Client Success Story: The Hansens

The Small-Business Secret excerpt from SmartMoney Magazine
September 16, 2008
by Angie C. Marek

The sprawling homestead Bob and Susan Hansen moved into this summer is nestled in Montana's Ruby Valley, with a giant deck and sweeping views of Wisconsin Creek, a fly-fishing playground where elk roam. It's their retirement dream house, but if you'd asked them six years ago, they wouldn't have been so sure they'd ever get there. Although Bob had begun earning a very healthy salary as an aerospace executive, the couple's nest egg had just barely cracked six figures, and retiring in their 50s seemed like a long shot. Their solution: A big change in strategy and a series of accounting somersaults. Bob left the corporate world in 2005 and founded Big Sky Consulting, a mostly one-man show (with Susan as scheduler) that advised small aerospace firms on mergers. And with the help of Ted Gregory, Hungtington Beach -based certified financial planner, he equipped the firm with a defined-benefit plan — the sort of old-school pension one might associate with the good old days of the railroads and airlines. Soon he and Susan were setting aside nearly all their business income, which totaled as much as $200,000 annually, in tax-deferred retirement accounts; in a year or so, Bob, now 54, hopes to be fully retired. "It just all fit together for us," Bob says, "like a jigsaw puzzle."

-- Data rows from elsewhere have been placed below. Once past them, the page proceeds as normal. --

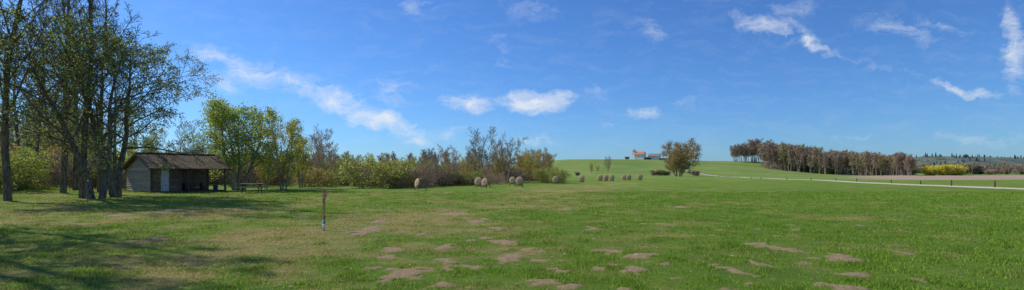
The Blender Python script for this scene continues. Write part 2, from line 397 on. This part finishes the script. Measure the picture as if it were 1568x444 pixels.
nt.links.new(at.outputs['Color'],d.inputs[0]);nt.links.new(at.outputs['Color'],tr.inputs[0]);nt.links.new(d.outputs[0],mx.inputs[1]);nt.links.new(tr.outputs[0],mx.inputs[2])
nt.links.new(mx.outputs[0],N(nt,'ShaderNodeOutputMaterial').inputs[0])
addobj('grass',npmesh('grass',bco,bfa,col,False,[BM]))
def scatter(name,cnt,sz,z,m,x0,x1,seed):
    r=np.random.default_rng(seed);y=r.uniform(6,26,cnt);x=r.uniform(x0,x1,cnt)*y;a=r.random(cnt)*6.28;s=sz*r.uniform(.6,1.3,cnt);zz=height(x,y)+z
    k=np.arange(5)*1.2566;P=np.stack([x[:,None]+np.cos(a[:,None]+k)*s[:,None],y[:,None]+np.sin(a[:,None]+k)*s[:,None],zz[:,None]+r.uniform(-.01,.012,(cnt,5))],-1).reshape(-1,3)
    addobj(name,npmesh(name,P,np.arange(cnt*5).reshape(-1,5),None,False,[m]))
scatter('daisies',60,.013,.05,simple('daisy_petal',(.7,.7,.66),(.78,.78,.74)),-.1,.8,4)
scatter('fallen_leaves',900,.028,.03,simple('dead_leaf',(.20,.13,.07),(.34,.24,.14)),-1.0,.1,6)
# ------------------------------------------------------------------ road
def ribbon(name,pts,w,lift,m):
    P=[];n=len(pts)
    for i in range(n-1):
        for k in range(14):
            t=k/14
            p0=pts[max(i-1,0)];p1=pts[i];p2=pts[i+1];p3=pts[min(i+2,n-1)]
            P.append(tuple(.5*(2*p1[j]+(p2[j]-p0[j])*t+(2*p0[j]-5*p1[j]+4*p2[j]-p3[j])*t*t+(3*p1[j]-p0[j]-3*p2[j]+p3[j])*t**3) for j in(0,1)))
    P.append(pts[-1]);V=[];Fc=[]
    for i,p in enumerate(P):
        q=P[min(i+1,len(P)-1)];r=P[max(i-1,0)];d=Vector((q[0]-r[0],q[1]-r[1]));d.normalize();nn=Vector((-d.y,d.x))
        for k in range(5):
            o=(k/4-.5)*w;x=p[0]+nn.x*o;y=p[1]+nn.y*o;V.append((x,y,H(x,y)+lift+(.03 if k in(1,2,3) else -.12)))
        if i:
            for k in range(4):
                b=(i-1)*5+k;Fc.append((b,b+1,b+6,b+5))
    return addobj(name,newmesh(name,V,Fc,[m],None,True))
RD=simple('gravel_road_surface',(.36,.33,.27),(.52,.47,.39),1.5,.95)
rpts=[(48,20),(52,40),(54.5,55),(59,74),(67.5,102),(79,138),(91,185),(101,235),(106,268),(108,300),(112,335)]
ribbon('gravel_road',rpts,3.1,.06,RD)
# ------------------------------------------------------------------ boxes helper
class BX:
    def __init__(s): s.v=[];s.f=[];s.c=[]
    def add(s,c,sz,rot=None,col=None):
        b=len(s.v);c=Vector(c);r=col if col is not None else random.random()
        for z in(-.5,.5):
            for x,y in((-.5,-.5),(.5,-.5),(.5,.5),(-.5,.5)):
                v=Vector((x*sz[0],y*sz[1],z*sz[2]))
                if rot is not None: v=rot@v
                s.v.append(c+v);s.c.append(r)
        for q in((0,3,2,1),(4,5,6,7),(0,1,5,4),(1,2,6,5),(2,3,7,6),(3,0,4,7)): s.f.append(tuple(b+i for i in q))
    def beam(s,a,b,w,d=None):
        a=Vector(a);b=Vector(b);q=(b-a).to_track_quat('Z','Y').to_matrix();s.add((a+b)/2,(w,d or w,(b-a).length),q)
    def obj(s,name,m,parent=None,loc=(0,0,0),rot=(0,0,0)):
        me=newmesh(name,s.v,s.f,[m]);a=me.attributes.new('tone','FLOAT','POINT');a.data.foreach_set('value',s.c)
        return addobj(name,me,loc,rot,1,parent)
def wood(name,c1,c2,moss=None,dirt=(.05,.04,.03)):
    m,nt=mat(name);tc=N(nt,'ShaderNodeTexCoord').outputs['Object'];at=N(nt,'ShaderNodeAttribute',attribute_name='tone').outputs['Fac']
    c=mix(nt,at,c1,c2);f=noise(nt,6,6,tc,.7);g=noise(nt,1.3,4,tc)
    c=mix(nt,mapr(nt,f,.4,.7,0,.55),c,dirt)
    if moss: c=mix(nt,mapr(nt,g,.45,.6,0,.7),c,moss)
    finish(nt,c,.85,f,.4,.02);return m
W_WALL=wood('weathered_boards',(.46,.36,.25),(.70,.59,.45));W_DARK=wood('dark_timber',(.11,.08,.055),(.20,.15,.10))
W_MID=wood('shaded_brown_boards',(.17,.115,.07),(.27,.19,.12))  # hut walls behind the gable: their shade is painted in as darker brown
W_ROOF=wood('mossy_shingles',(.10,.065,.045),(.21,.15,.10),(.10,.08,.035))
W_DOOR=wood('door_paint',(.60,.57,.50),(.70,.67,.60))
# hut: boarded room on the left, open lean-to on posts on the right
cx,cy=gp(232,41);hut=addobj('wooden_hut',None,(cx,cy,H(cx,cy)-.02),(0,0,math.radians(55)))
LW,LT,WD=2.1,5.4,5.2;RY,RZ=2.2,3.2;FZ,FY=1.92,-.8;BZ,BY=1.85,5.55
def roofz(y): return FZ+(RZ-FZ)*(y-FY)/(RY-FY) if y<RY else BZ+(RZ-BZ)*(BY-y)/(BY-RY)
b=BX();z=.12
while z<3.0:
    zz=z+.09
    y0=0.0;y1=WD
    if zz+.1>roofz(0): y0=FY+(zz+.12-FZ)/(RZ-FZ)*(RY-FY)
    if zz+.1>roofz(WD): y1=BY-(zz+.12-BZ)/(RZ-BZ)*(BY-RY)
    y0=max(y0,0);y1=min(y1,WD)
    if y1-y0>.2:
        R_=Matrix.Rotation(math.radians(random.uniform(9,15)),3,'Y')
        m_=y0+(y1-y0)*random.uniform(.35,.65)
        for q0,q1 in((y0,m_-.004),(m_+.004,y1)): b.add((-.02+random.uniform(-.012,.012),(q0+q1)/2,zz),(.03,q1-q0,.205),R_)
    z+=.19
b.obj('gable_wall',W_WALL,hut)
b=BX();z=.12
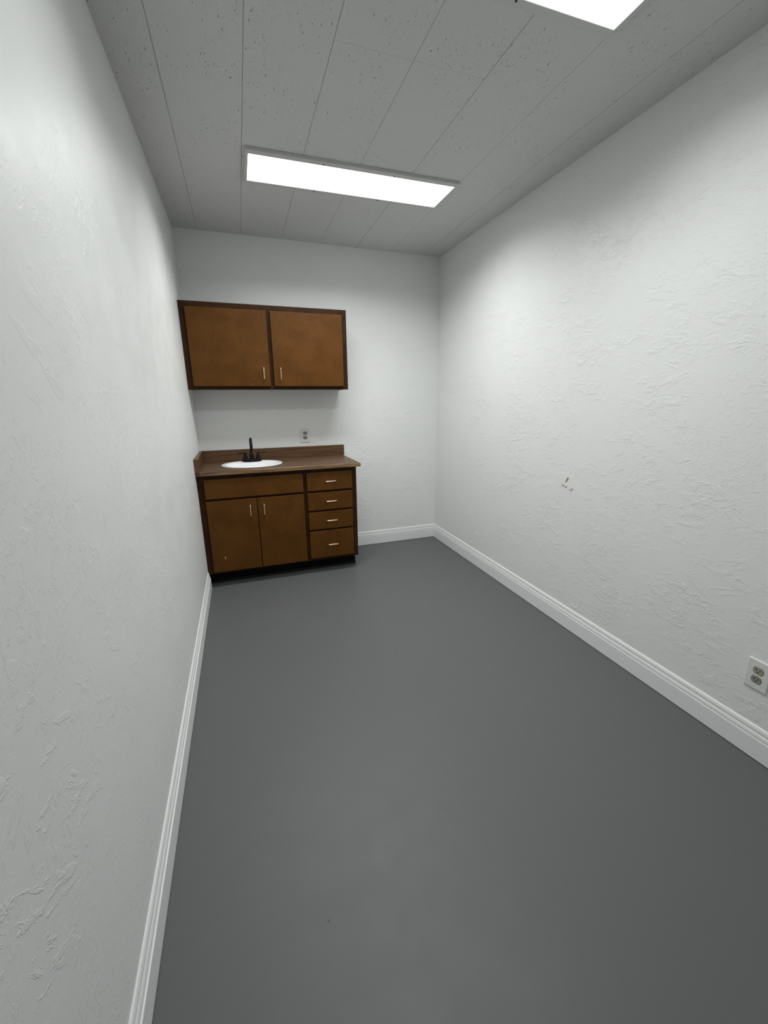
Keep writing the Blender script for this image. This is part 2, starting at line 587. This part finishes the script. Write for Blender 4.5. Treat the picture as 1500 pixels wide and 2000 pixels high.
# ---- upper cabinet
O = (0.602, 0.0, 1.4855)
U = wall_thing('wall_cabinet', *O)
tag(U, 'brown stained wall cabinet with two doors, hung above the sink counter', 'cabinet')
XL, XR, Z0, Z1 = 0.005, 1.2045, 1.4855, 2.086
bm = bmesh.new()
bar(bm, O, (XL, -0.286, Z0 + 0.004), (XL + 0.012, -0.002, Z1))
bar(bm, O, (XR - 0.014, -0.286, Z0 + 0.002), (XR - 0.002, -0.002, Z1))
bar(bm, O, (XL, -0.286, Z0 + 0.008), (XR - 0.004, -0.002, Z0 + 0.020))
bar(bm, O, (XL, -0.286, Z1 - 0.012), (XR - 0.004, -0.002, Z1 - 0.001))
bar(bm, O, (XL, -0.012, Z0 + 0.006), (XR - 0.004, -0.003, Z1 - 0.002))
obj('carcass', bm, M_frame, U)
bm = bmesh.new()
bar(bm, O, (-0.0045, -0.305, Z0), (XL + 0.042, -0.286, Z1))
bar(bm, O, (XR - 0.045, -0.305, Z0), (XR, -0.286, Z1))
bar(bm, O, (0.575, -0.3045, Z0 + 0.03), (0.628, -0.286, Z1 - 0.03))
bar(bm, O, (XL + 0.042, -0.3048, Z1 - 0.050), (XR - 0.045, -0.286, Z1))
bar(bm, O, (XL + 0.042, -0.3048, Z0), (XR - 0.045, -0.286, Z0 + 0.035))
obj('face_frame', bm, M_frame, U)
for (x0, x1, hx, zt) in ((0.037, 0.5865, 0.540, 2.047), (0.6155, 1.166, 0.6655, 2.046)):
    d = obj('door', box((x0 - O[0], -0.3245, 1.510 - O[2]), (x1 - O[0], -0.3055, zt - O[2]), 0.0025, 2), M_door, U)
    handle(d, hx - O[0], -0.3245, 1.602 - O[2], False)
    if x0 < 0.1:
        chip_on(d, 0.471 - O[0], -0.3245, 1.567 - O[2], 0.0026, 0.0034, 0.2, 5, M_chiptan)
        chip_on(d, 0.446 - O[0], -0.3245, 1.5155 - O[2], 0.008, 0.0020, -0.2, 6, M_chiptan)
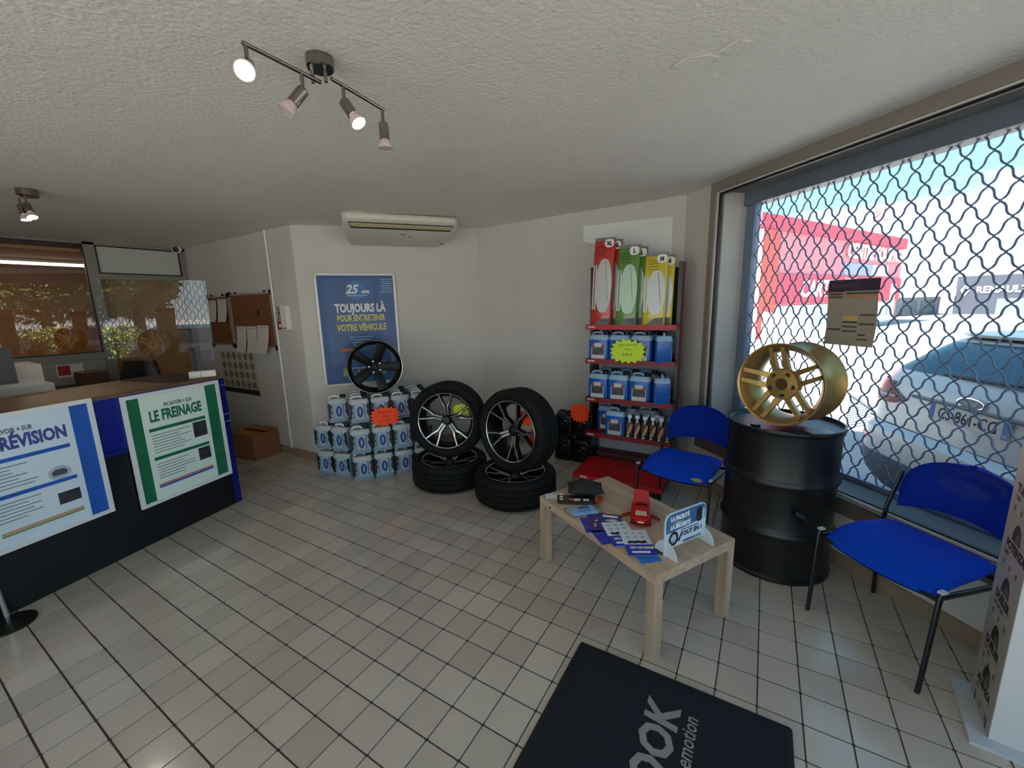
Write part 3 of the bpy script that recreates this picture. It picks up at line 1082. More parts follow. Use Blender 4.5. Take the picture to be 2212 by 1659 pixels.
def tyre_mesh(R, Wd, rr, tread=True):
    hw = Wd / 2
    prof = [(rr, -hw * 0.80), (rr + 0.012, -hw * 0.90), (rr + (R - rr) * 0.45, -hw * 1.0), (R - 0.030, -hw * 0.93), (R - 0.010, -hw * 0.82)]
    g = 0.008
    for k in range(4):
        zc = hw * (-0.54 + 0.36 * k)
        prof += [(R, zc - 0.010), (R - g, zc - 0.008), (R - g, zc + 0.004), (R, zc + 0.006)]
    prof += [(R - 0.010, hw * 0.82), (R - 0.030, hw * 0.93), (R - 0.032, hw * 0.945), (R - 0.042, hw * 0.95), (rr + (R - rr) * 0.45, hw * 1.0), (rr + 0.012, hw * 0.90), (rr, hw * 0.80)]
    prof += [(rr - 0.002, 0), (rr, -hw * 0.80)]
    return B().lathe(prof, 64).mesh('tyre', RUBBER, True, 35)


def barrel(bb, R, Wd, n=48, deep=0.5):
    """rim barrel: front lip at +z, drop centre, rear lip"""
    hw = Wd / 2
    bb.lathe([(R - 0.012, hw - 0.006), (R - 0.002, hw), (R, hw - 0.008), (R - 0.006, hw - 0.02), (R - 0.012, hw - 0.03), (R - 0.030, hw - 0.055), (R - 0.034, 0), (R - 0.030, -hw * 0.4), (R - 0.012, -hw + 0.03), (R - 0.006, -hw + 0.018), (R, -hw + 0.008), (R - 0.002, -hw), (R - 0.014, -hw + 0.004),
              (R - 0.022, -hw + 0.03), (R - 0.042, -hw * 0.4), (R - 0.046, 0), (R - 0.042, hw - 0.06), (R - 0.024, hw - 0.03), (R - 0.012, hw - 0.006)], n)
    return bb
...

Starting your own business to boost your savings may sound counterintuitive — after all, it looks pretty risky compared to a 401(k). Still, the number of entrepreneurs has exploded in recent years thanks to the Internet, which has allowed any mom and pop with a brainchild to start a business at a relatively low cost. And almost one in six small-business owners started his enterprise after age 45, according to the National Federation of Independent Business. Best of all, if a new business does very well and generates enough surplus revenue, it can enable the owner to put together a supercharged pension plan like the Hansens'. Compared with the defined-contribution plans we've all gotten used to, these plans have very high yearly contribution limits, especially for employees older than 45. (They do limit the amount of income one can create for the future at $185,000 a year — meaning accounts can't grow above $2.2 million.) The plans can also eventually be rolled into a traditional IRA — so unlike with a traditional pension, the beneficiary has flexibility about where to invest the assets after retiring.

Fewer than 1 percent of businesses with 20 or fewer employees use these plans, but that may very well change. A 2006 pension reform law made them easier to set up, and companies like San Francisco's Dedicated Defined Benefit Services now specialize in drawing up simple contracts and then administering the plans on the investors' behalf. Still, the plans aren't for everyone, cautions Ted Gregory. "If you have high volatility in your income," he explains, "the costs can add up quickly"; among other things, you'll have to pay actuaries to revise your plans if your year-to-year contributions are erratic. And if your firm has other full-time employees, the law requires that you sweeten everyone's pot when you sweeten your own — in other words, you have to fund their pensions, too.

Not interested in becoming a part-time pension accountant? Self-employed people still have a lot of flexibility to pump up their nest egg. While corporate types bump up against $15,500 annual 401(k) contribution limits ($20,500 if they're age 50 and over), the self-employed can contribute a full 25 percent of their income, up to $46,000 each year, to Keogh or Simplified Employee Pension plans — typical vehicles used by small businesses. And solo 401(k)s, which are available to businesses with just one full-time, adult employee or one full-time employee plus spouse, can be even more powerful: People age 50 and over can contribute up to $51,000 a year, and the 25-percent-of-income cap goes away.